Quand la pluie permet d'aller à la maternité

Le joueur roumain Andrei Pavel, le 2 juin 2002 à Roland-Garros. (JEAN-LOUP GAUTREAU / AFP)

Le joueur roumain Andrei Pavel n'avait jamais passé les 8e de finale d'un tournoi du Grand Chelem. Mais à Roland-Garros, en 2002, il se surpasse et atteint les quarts. Manque de chance pour lui, son bébé, prévu pour la fin du mois de juin, décide d'arriver avec quinze jours d'avance, pile au moment de son quart de finale contre l'Espagnol Alex Corretja. Ce dernier mène 7-6, 7-5, 4-5 quand le ciel fait des siennes. Match interrompu. Le lendemain matin, la météo ne s'améliore pas.

Quand son épouse appelle Andrei Pavel pour lui annoncer l'imminence de l'accouchement, il n'hésite pas une seconde. "C'était vraiment à la dernière minute. Pas moyen de trouver un vol pour Berlin. Avec mon préparateur physique, on a loué une voiture et taillé la route", confie-t-il au site spécialisé We Are Tennis. Ils devaient mettre six heures, ils en feront trois de plus à cause de la météo épouvantable, qui occasionne de nombreux accidents.

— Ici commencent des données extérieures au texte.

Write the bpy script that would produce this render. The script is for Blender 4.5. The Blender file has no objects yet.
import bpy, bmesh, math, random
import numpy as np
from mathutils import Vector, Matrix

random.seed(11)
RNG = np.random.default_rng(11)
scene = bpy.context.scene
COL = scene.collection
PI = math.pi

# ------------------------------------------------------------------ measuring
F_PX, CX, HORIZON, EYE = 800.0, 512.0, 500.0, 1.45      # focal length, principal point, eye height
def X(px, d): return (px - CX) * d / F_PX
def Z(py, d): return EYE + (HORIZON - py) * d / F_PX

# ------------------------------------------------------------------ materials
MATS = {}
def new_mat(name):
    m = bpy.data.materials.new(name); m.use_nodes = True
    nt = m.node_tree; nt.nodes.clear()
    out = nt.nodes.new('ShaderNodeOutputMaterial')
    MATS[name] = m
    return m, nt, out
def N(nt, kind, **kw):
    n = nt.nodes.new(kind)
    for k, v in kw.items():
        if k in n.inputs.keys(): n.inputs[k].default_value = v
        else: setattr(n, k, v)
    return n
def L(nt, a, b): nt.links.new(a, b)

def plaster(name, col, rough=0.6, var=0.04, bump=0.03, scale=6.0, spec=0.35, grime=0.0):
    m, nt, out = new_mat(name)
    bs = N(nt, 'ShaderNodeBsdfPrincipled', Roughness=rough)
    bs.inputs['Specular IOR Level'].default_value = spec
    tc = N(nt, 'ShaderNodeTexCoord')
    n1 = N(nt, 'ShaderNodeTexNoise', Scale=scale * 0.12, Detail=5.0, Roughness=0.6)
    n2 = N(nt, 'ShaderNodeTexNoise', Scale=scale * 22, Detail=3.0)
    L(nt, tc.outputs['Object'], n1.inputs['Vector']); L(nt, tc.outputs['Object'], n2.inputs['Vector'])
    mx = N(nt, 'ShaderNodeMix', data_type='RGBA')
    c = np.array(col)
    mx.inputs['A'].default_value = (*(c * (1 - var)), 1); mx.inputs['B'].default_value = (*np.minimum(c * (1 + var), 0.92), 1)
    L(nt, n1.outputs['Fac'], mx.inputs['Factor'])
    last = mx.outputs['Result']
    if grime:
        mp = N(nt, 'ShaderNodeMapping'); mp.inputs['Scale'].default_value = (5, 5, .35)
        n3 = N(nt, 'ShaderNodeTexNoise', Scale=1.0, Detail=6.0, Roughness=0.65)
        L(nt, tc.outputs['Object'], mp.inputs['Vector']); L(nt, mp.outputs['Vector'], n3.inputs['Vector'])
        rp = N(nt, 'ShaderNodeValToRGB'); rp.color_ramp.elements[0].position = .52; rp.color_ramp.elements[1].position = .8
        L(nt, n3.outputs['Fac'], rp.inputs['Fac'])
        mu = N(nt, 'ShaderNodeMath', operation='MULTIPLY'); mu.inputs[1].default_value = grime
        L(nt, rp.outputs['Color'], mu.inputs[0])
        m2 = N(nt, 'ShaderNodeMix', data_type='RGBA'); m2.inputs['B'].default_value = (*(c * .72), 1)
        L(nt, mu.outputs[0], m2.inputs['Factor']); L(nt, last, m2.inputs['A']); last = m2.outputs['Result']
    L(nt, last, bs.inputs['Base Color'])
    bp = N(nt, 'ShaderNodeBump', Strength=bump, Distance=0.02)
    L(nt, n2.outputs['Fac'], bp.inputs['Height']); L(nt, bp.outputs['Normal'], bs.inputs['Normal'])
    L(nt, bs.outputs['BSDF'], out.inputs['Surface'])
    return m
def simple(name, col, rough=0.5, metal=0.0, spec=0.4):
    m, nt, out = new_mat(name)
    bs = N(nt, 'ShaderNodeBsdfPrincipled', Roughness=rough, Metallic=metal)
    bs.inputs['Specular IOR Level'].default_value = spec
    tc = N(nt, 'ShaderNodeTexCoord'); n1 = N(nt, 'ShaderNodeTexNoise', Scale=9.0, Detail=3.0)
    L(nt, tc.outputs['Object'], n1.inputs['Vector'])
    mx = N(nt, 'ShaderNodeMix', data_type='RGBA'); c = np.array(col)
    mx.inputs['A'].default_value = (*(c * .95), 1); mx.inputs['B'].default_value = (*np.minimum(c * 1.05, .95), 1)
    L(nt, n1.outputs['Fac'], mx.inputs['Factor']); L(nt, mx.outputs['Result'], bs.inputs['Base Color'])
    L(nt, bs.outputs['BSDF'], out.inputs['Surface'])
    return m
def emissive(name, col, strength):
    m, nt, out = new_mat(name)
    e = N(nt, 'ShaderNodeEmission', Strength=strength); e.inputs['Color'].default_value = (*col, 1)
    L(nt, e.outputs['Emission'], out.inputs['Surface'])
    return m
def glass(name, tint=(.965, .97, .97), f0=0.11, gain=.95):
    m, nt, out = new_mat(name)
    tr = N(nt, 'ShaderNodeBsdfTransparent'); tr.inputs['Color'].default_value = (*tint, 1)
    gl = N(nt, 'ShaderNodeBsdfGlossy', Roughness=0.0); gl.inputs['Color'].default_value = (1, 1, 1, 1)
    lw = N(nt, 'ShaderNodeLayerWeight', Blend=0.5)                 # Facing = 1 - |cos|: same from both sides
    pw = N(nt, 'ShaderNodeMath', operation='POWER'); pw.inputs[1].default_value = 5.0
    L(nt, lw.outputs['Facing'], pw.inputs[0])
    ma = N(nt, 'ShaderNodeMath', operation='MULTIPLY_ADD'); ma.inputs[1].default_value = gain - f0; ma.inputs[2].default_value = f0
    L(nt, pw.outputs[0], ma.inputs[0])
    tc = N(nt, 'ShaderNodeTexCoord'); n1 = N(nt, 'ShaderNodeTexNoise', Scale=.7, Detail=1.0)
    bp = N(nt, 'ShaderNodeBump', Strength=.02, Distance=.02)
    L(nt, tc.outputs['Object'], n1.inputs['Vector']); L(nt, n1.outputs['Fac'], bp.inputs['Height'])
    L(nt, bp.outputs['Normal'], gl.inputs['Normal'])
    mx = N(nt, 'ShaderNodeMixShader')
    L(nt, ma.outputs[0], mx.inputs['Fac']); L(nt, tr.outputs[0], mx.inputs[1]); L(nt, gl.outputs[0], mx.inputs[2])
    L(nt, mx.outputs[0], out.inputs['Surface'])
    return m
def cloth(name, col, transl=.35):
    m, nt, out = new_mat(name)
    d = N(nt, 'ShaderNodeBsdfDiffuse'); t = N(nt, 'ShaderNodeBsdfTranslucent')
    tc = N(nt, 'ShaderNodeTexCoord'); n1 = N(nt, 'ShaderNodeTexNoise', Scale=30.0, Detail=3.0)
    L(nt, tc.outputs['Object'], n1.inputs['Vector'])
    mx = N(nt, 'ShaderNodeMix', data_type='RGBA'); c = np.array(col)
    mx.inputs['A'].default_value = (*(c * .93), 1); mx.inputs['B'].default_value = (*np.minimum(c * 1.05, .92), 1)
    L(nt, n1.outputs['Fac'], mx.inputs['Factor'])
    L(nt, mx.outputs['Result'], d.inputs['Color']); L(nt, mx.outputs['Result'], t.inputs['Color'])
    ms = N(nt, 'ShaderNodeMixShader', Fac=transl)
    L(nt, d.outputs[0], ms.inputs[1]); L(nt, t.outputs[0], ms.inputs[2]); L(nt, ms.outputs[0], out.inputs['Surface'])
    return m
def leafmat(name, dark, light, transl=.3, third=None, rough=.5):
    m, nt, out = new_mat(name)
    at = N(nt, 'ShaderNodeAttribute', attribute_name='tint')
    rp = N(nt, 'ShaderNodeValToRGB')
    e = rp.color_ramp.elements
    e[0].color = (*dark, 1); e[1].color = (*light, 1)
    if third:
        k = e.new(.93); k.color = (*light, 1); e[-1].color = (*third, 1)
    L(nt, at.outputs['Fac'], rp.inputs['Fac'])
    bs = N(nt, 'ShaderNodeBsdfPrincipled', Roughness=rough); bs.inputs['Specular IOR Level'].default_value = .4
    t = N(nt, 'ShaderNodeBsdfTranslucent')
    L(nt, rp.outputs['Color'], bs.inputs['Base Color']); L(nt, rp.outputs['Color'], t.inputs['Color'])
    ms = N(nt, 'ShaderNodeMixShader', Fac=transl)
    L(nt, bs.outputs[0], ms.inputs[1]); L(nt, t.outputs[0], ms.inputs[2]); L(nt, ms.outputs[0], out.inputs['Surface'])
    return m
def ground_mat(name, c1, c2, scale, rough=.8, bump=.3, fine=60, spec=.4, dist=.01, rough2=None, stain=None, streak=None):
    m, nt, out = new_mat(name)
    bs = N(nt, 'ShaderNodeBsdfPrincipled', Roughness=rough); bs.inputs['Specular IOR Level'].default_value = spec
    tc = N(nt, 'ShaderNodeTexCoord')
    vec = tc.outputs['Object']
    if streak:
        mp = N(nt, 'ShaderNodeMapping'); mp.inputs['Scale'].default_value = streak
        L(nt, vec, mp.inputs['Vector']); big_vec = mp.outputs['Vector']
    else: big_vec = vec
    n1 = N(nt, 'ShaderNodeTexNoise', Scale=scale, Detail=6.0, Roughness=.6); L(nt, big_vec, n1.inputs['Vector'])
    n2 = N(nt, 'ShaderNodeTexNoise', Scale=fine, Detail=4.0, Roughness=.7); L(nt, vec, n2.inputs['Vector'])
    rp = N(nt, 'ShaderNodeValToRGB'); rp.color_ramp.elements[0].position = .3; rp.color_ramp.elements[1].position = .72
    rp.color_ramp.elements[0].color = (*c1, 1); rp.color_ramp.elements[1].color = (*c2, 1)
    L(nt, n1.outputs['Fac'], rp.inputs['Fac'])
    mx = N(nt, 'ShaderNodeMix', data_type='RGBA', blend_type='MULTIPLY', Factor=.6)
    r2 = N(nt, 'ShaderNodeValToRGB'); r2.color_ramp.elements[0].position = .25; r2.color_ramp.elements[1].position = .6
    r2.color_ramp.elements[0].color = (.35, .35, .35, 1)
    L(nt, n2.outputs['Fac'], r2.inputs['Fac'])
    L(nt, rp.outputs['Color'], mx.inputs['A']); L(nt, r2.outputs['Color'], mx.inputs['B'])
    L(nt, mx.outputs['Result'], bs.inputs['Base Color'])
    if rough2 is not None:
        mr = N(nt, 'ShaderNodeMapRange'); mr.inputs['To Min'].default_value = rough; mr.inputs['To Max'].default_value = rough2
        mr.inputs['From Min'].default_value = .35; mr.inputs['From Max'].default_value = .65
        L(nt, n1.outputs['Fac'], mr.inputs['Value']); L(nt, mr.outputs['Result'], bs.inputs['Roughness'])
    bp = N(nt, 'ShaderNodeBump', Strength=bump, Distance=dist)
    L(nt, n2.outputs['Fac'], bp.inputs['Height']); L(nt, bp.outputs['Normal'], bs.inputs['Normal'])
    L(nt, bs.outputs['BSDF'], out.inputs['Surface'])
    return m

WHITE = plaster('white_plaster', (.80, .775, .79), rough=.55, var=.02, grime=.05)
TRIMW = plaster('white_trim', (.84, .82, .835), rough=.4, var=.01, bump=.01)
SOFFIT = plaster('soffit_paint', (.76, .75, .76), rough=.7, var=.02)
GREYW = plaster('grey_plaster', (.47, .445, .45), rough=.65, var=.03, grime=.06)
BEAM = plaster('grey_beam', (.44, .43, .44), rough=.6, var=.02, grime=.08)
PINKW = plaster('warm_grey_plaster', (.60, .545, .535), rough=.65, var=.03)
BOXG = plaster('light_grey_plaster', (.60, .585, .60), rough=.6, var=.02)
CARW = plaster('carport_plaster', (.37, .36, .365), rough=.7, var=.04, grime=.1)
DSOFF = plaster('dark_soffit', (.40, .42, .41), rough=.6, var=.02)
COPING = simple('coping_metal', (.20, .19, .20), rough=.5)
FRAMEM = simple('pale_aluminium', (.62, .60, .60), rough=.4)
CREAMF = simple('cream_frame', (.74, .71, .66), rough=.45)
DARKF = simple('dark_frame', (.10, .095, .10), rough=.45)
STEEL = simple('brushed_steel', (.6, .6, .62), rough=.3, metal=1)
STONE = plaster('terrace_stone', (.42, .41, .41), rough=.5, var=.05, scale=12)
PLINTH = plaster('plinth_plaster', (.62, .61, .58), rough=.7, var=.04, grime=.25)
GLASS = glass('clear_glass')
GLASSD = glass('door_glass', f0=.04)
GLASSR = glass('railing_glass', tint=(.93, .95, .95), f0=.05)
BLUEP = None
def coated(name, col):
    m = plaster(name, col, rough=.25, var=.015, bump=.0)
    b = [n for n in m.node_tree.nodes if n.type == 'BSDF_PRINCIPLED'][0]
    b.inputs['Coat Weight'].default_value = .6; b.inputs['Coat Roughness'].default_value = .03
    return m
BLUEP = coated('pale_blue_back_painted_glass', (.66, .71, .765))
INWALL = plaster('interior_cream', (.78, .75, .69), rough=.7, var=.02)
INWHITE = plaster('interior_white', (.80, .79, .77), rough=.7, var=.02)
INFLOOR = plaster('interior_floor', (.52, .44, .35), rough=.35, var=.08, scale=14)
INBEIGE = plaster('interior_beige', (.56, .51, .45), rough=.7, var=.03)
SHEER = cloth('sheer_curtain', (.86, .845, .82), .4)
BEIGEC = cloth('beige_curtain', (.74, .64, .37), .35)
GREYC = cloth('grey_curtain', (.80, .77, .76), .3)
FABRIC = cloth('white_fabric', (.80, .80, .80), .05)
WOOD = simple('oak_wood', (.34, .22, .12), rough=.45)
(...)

Pavel arrive à la maternité moins d'une heure après la naissance de son fils, Marius. "J'ai embrassé ma femme et ma fille, tenu mon fils dans les bras, versé une petite larme, et je suis reparti", raconte-t-il. Il arrive à cinq heures du matin Porte d'Auteuil, le jeudi. Un vigile soupçonneux refuse de le laisser entrer. Il lui faut palabrer un long moment pour arriver au vestiaire et... piquer une petite sieste avant d'entrer sur le court. Dix-sept points et vingt minutes plus tard, il est officiellement éliminé du tournoi. "Pour moi, ça ne faisait pas un pli : je serais parti à Berlin, pluie ou pas pluie. Tant pis pour le challenge sportif."